Mais revenons à INET'96.  Ça vient de se terminer, il y a quelques heures à peine.  Un début de bilan, il y a beaucoup à digérer, à assimiler.  Mais tout de même, tentons de le faire.

Tout d'abord, on a l'impression que si l'événement est maintenant terminé, la réflexion en profondeur sur les questions soulevées lors d'INET'96, elle, vient de commencer.  Si la technologie évolue constamment, et si les questions techniques relatives aux protocoles de connexion et de transfert ont intéressé une majorité des participants, on ne risque pas de voir une remise en cause fondamentale des principes techniques de base.  Comme le disait Don Heath, président de l'ISOC, «Alors qu'on constate la présence de nouvelles forces déterminant l'orientation, l'évolution et le momentum de l'Internet, ces mêmes organismes qui ont construit l'Internet continueront à mettre au point de nouveaux protocoles, de nouvelles technologies, de nouveaux modes d'exploitation adaptés à l'atteinte des buts de ces forces motrices, tout en assurant le maintien des principes qui ont défini l'Internet.»

Par contre, si on parle de ces «nouvelles forces», on doit se rendre à l'évidence que rien n'est réglé.  Bon nombre d'exposés, d'ateliers et de séances se sont terminés sur cette note.

Commercialisation : l'Internet est ouvert à tous et toutes, y compris aux gens d'affaires, l'ISOC ne juge pas les contenus.

Censure : la décision d'un tribunal de Philadelphie invalidant le Communications Decency Act est encourageante, mais le ministère américain de la Justice en appelle de la décision; restons vigileants, restons mobilisés.

Droits à la vie privée et protection des renseignements personnels : la technologie est là, on est à l'heure des choix politiques.

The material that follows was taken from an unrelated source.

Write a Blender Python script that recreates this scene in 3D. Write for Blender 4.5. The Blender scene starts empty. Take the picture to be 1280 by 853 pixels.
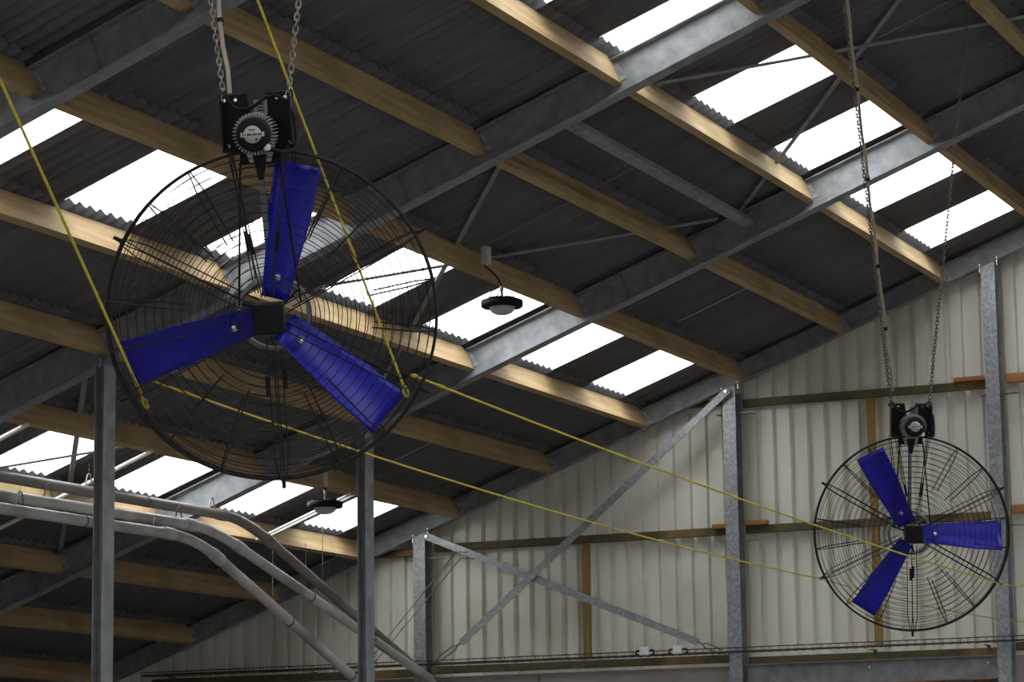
import bpy, math, random
from mathutils import Vector, Matrix
random.seed(7)
V = Vector
SC = bpy.context.scene
COL = SC.collection

# ------------------------------------------------------------------ camera
cam_d = bpy.data.cameras.new('camera')
cam = bpy.data.objects.new('camera', cam_d)
COL.objects.link(cam)
yaw, pitch, roll, FPX = 0.42442, 0.1711, -0.01417, 3526.3
fw = V((-math.sin(yaw)*math.cos(pitch), math.cos(yaw)*math.cos(pitch), math.sin(pitch)))
r0 = V((math.cos(yaw), math.sin(yaw), 0)); u0 = r0.cross(fw)
rt = math.cos(roll)*r0 + math.sin(roll)*u0
up = -math.sin(roll)*r0 + math.cos(roll)*u0
EYE = V((0, 0, 1.7))
mw = Matrix((rt, up, -fw)).transposed().to_4x4()
mw.translation = EYE
cam.matrix_world = mw
cam_d.sensor_width = 36.0
cam_d.lens = 36.0*FPX/1280.0
cam_d.clip_end = 500
SC.camera = cam

# ------------------------------------------------------------------ world (flat overcast sky)
W = bpy.data.worlds.new('sky'); SC.world = W
W.use_nodes = True
wn, wl = W.node_tree.nodes, W.node_tree.links
bg = wn['Background']
tc = wn.new('ShaderNodeTexCoord'); sx = wn.new('ShaderNodeSeparateXYZ'); cr = wn.new('ShaderNodeValToRGB')
wl.new(tc.outputs['Generated'], sx.inputs[0]); wl.new(sx.outputs['Z'], cr.inputs[0]); wl.new(cr.outputs[0], bg.inputs['Color'])
cr.color_ramp.elements[0].position = 0.0; cr.color_ramp.elements[0].color = (0.045, 0.046, 0.05, 1)
cr.color_ramp.elements[1].position = 0.45; cr.color_ramp.elements[1].color = (0.93, 0.96, 1.0, 1)
bg.inputs['Strength'].default_value = 8.4

# ------------------------------------------------------------------ exposure
SC.view_settings.view_transform = 'Standard'
SC.view_settings.look = 'None'
SC.view_settings.gamma = 1.0
SC.view_settings.use_curve_mapping = False
SC.view_settings.exposure = 0.0
SC.cycles.max_bounces = 8
SC.cycles.diffuse_bounces = 5
SC.cycles.transparent_max_bounces = 24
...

Respect de la propriété intellectuelle : comment régir un mécanisme de perception dont les coûts de fonctionnement seraient inférieurs aux redevances versées?  Et la responsabilité des fournisseurs?  Et la notion de furetage comme reproduction, même sur médium d'antémémoire évanescente?  (Notons l'absence quasi totale des intervenants du secteur culturel, exception faite de la ministre de la culture et des communications du Québec, dans ce débat capital.)

Et il en va de même pour à peu près tous les thèmes non techniques traités au cours d'INET'96.  La réflexion s'amorce.

Kuala Lumpur (Malaisie) accueillera la conférence INET'97 qui se tiendra du 24 au 27 juin.  Rien qu'à ouvrir le boîtier de votre ordinateur, vous constaterez que la Malaisie est depuis un certain temps un important producteur de matériel : on y fabrique et assemble 15 % de l'ensemble des puces vendues dans le monde. La Malaisie, c'est aussi la dix-septième plus importante nation commerçante.  Tout ça pour un pays de 20 millions d'habitants.

Après l'annonce officielle de la venue d'INET'97, vendredi midi, je me suis entretenu avec Tengku Mohd.Azzman Shariffadeen, responsable du comité organisateur malaisien d'INET'97.  Bien que le thème de la conférence ne soit pas encore arrêté, il m'a dit songer à celui des échanges Est-Ouest, question de ne pas se faire oublier dans l'accent Nord-Sud qui est mis présentement sur le développement et l'extension des inforoutes.  Point commun avec Montréal, la Malaisie est un pays non anglophone, multiculturel, multilingue et où l'importance de l'utilisation des caractères spéciaux dans les communications électroniques est évidente.

On peut donc prévoir une autre conférence moins axée sur la technique et davantage sur les questions culturelles, sociales et politiques.  Tendance annoncée?  Vous l'aurez lu ici d'abord.

Bonne semaine à tous et à toutes, et rendez-vous à vendredi prochain pour une Chronique «format normal».